Les quotas annuels concernent uniquement au Canada la migration de travail, et aucunement la migration familiale ou la migration de refuge.

Personne ne s’est levé pour réfuter sérieusement la référence canadienne, le ministre de l’Intérieur se contentant de rappeler que le Canada n’occupait pas la même position géographique que la France. En réalité, la méprise est totale : les quotas annuels votés par le Parlement canadien concernent uniquement la migration de travail et aucunement la migration familiale ou la migration de refuge : il est impensable, pour le législateur canadien, d’imposer des quotas aux entrées de migrants régies par les droits de l’homme. De plus, les quotas canadiens se situent à un niveau bien plus élevé, en proportion, que la migration de travail acceptée en France : environ cinq fois plus à population égale ! La référence canadienne est donc fallacieuse, elle méconnaît le fait que le Canada pratique une politique sélective de la migration de travail en organisant, certes, une sorte de concours sur capital humain qui privilégie les études supérieures, l’expérience professionnelle et la maîtrise de la langue, mais sans barguigner pour autant sur la quantité. Particulièrement élevés, les « plafonds » fixés par le Parlement canadien servent davantage à lisser le nombre de places mises au concours qu’à le réduire. On est très loin de la logique prônée par les députés LR.

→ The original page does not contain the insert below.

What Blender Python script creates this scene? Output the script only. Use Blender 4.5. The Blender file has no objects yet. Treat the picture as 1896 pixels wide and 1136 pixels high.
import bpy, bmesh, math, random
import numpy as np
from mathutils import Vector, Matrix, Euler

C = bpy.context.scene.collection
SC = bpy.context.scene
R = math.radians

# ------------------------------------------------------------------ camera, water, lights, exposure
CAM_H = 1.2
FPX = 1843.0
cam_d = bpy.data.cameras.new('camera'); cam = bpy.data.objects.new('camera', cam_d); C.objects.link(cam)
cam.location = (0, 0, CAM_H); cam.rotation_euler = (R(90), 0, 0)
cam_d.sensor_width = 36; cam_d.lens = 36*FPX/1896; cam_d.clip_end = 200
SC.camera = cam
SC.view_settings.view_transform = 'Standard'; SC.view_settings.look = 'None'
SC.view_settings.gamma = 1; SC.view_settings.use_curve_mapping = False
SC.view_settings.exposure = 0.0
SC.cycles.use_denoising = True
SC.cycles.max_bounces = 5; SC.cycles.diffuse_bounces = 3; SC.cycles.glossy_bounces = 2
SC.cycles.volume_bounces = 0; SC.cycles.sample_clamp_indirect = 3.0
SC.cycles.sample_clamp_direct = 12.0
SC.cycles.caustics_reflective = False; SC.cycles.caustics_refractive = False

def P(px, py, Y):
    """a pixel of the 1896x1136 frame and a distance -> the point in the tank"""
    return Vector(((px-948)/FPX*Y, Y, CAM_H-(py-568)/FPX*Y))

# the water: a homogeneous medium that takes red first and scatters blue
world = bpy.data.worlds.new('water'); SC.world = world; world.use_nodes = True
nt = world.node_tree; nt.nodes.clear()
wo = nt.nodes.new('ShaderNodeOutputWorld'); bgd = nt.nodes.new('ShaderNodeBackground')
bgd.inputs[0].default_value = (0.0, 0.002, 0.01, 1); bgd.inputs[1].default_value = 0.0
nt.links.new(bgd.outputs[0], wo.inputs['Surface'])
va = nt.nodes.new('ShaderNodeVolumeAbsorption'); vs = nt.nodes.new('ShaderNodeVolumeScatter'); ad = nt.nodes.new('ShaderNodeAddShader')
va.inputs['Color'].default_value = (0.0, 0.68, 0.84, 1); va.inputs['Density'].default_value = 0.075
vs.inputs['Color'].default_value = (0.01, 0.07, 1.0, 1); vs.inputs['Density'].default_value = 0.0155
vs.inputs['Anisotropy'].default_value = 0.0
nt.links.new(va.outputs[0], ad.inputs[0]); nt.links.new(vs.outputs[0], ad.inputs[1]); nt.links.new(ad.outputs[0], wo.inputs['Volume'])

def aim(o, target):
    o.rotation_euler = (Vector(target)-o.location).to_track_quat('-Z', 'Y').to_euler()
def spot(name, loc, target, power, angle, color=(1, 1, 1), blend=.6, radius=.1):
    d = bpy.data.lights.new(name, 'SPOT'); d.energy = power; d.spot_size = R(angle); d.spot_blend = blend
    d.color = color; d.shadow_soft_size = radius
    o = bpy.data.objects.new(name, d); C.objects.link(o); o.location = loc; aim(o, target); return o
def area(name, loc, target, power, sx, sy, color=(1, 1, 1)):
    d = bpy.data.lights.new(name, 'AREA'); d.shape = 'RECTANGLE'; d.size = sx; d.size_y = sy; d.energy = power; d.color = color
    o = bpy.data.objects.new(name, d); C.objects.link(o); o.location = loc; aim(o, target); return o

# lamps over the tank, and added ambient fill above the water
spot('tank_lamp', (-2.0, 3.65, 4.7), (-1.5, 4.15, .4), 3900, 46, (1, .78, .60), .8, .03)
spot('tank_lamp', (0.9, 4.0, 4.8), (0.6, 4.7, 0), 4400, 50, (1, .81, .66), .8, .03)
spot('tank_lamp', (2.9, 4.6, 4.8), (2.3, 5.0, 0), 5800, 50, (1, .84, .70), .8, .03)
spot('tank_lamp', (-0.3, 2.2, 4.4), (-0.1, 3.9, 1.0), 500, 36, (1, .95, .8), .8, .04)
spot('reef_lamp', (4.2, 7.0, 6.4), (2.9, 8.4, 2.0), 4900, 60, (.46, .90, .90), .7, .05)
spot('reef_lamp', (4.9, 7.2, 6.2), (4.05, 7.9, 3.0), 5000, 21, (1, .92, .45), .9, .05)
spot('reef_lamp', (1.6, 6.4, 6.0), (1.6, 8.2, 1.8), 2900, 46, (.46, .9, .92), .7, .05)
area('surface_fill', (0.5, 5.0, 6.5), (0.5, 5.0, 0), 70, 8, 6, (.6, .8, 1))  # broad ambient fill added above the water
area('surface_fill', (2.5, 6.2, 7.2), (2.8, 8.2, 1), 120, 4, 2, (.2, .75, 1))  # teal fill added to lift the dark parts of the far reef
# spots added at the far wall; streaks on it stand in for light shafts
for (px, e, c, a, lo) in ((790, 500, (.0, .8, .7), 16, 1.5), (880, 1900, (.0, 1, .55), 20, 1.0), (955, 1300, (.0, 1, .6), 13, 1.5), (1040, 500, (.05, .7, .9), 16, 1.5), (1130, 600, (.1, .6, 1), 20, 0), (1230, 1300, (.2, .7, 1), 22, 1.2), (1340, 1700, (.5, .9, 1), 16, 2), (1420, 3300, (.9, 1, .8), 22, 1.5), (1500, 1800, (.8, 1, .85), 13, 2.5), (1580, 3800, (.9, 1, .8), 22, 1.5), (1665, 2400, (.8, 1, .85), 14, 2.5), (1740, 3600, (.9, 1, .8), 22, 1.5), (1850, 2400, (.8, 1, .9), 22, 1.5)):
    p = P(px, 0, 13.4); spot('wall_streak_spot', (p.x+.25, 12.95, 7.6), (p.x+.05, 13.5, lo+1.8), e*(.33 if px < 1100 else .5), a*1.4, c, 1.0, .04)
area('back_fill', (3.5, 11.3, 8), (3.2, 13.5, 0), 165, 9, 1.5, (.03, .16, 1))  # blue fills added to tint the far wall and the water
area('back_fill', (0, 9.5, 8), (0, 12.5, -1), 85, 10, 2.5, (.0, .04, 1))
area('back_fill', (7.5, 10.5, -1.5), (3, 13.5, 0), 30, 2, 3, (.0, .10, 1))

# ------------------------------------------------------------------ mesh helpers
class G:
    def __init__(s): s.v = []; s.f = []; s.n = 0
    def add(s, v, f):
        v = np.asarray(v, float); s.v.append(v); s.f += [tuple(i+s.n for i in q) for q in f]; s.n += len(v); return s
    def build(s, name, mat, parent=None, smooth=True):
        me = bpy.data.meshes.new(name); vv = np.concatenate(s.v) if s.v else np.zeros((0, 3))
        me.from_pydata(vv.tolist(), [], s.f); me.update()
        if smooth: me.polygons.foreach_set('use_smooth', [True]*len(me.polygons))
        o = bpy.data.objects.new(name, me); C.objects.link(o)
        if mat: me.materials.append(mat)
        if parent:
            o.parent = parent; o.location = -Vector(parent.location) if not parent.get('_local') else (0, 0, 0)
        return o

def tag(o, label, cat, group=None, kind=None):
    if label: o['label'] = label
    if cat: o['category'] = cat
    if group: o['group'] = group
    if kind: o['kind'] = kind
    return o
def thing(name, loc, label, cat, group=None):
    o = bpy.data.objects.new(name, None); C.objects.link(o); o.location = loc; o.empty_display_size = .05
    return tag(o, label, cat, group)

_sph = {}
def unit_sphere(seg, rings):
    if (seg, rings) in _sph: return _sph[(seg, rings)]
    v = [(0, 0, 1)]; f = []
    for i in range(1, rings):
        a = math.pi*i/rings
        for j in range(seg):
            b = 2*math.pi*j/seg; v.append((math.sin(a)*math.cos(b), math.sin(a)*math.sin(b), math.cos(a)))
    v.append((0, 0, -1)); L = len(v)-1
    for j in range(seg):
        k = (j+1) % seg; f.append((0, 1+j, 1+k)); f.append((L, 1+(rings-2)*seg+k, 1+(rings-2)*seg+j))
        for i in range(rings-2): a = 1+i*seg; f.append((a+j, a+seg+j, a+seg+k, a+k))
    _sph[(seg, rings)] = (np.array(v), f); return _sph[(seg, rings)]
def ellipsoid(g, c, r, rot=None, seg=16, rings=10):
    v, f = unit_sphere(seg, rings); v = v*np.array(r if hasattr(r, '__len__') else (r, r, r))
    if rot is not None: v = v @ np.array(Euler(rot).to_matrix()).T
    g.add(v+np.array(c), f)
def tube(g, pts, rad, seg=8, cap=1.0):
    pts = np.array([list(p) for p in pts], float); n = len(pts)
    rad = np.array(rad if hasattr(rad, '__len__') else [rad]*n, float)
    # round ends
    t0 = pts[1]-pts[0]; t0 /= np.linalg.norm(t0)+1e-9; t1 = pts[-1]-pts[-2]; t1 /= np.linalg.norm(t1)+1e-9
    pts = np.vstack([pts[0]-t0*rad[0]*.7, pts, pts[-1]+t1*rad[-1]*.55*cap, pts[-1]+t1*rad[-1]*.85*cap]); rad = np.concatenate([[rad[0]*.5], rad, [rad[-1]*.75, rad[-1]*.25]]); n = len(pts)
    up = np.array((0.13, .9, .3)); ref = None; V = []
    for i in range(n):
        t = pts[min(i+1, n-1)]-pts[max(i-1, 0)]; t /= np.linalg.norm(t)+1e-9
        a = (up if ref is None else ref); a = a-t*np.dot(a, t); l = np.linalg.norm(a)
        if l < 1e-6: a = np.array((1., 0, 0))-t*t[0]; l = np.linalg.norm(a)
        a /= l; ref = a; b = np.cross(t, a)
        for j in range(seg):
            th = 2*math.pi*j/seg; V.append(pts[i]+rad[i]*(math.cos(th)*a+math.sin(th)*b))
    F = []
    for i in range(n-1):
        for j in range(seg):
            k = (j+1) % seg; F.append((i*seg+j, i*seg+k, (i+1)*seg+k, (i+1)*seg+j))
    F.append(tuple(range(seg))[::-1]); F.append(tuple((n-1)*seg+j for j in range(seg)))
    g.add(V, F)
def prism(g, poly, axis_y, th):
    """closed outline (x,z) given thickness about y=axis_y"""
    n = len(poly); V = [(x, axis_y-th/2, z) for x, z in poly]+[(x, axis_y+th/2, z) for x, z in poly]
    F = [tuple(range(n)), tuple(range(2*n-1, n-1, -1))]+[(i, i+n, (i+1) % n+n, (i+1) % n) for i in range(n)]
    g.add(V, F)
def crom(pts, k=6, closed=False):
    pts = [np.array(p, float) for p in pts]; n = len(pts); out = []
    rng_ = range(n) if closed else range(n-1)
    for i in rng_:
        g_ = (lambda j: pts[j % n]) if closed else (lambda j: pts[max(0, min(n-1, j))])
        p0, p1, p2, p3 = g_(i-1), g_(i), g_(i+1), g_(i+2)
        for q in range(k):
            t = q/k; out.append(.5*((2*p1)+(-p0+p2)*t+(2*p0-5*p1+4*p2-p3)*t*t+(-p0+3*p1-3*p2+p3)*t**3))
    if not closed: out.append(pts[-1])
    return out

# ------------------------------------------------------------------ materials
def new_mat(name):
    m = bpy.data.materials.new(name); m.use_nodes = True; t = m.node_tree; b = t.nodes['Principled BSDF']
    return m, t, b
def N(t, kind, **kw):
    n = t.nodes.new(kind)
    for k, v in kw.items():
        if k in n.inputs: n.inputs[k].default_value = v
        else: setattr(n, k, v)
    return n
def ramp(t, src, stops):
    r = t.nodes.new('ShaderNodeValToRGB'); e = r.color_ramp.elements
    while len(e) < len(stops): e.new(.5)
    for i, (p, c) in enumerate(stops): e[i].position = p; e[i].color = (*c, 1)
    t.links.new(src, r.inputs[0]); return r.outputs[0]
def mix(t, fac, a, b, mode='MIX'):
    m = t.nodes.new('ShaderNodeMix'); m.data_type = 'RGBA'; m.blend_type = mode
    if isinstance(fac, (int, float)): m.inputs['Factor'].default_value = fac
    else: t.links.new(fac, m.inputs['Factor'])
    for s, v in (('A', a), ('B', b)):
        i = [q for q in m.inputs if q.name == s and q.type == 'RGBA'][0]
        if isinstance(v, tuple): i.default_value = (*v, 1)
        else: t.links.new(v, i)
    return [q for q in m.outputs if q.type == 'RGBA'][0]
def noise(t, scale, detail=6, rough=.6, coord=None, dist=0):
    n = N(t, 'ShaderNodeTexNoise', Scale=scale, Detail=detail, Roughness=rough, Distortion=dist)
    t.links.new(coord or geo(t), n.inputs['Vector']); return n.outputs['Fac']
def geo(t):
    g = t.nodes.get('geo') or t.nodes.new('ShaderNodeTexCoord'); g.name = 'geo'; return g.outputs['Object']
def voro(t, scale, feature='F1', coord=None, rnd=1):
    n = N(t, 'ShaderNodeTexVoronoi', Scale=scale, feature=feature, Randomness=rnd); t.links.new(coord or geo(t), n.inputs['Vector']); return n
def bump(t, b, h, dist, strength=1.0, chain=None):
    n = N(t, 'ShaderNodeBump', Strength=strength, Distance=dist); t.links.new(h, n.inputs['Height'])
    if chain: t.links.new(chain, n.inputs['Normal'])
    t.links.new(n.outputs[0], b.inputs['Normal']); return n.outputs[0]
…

Guillaume Larrivé a esquissé enfin une autre voie : s’appuyer sur les articles de la Convention européenne des droits de l’homme qui prévoient d’éventuelles dérogations au nom du « bien-être économique » du pays. Mais il suffit de consulter la jurisprudence disponible à ce jour pour s’apercevoir qu’une dérogation doit rester une dérogation et se justifier par des raisons dûment proportionnées ; elle ne peut en aucun cas saper le principe général. Derrière l’aplomb de ces affirmations se cache un certain désarroi et, surtout, l’incapacité à comprendre que les droits de l’homme, loin d’être une contrainte imposée de l’extérieur à notre souveraineté, font partie prenante de notre héritage juridique.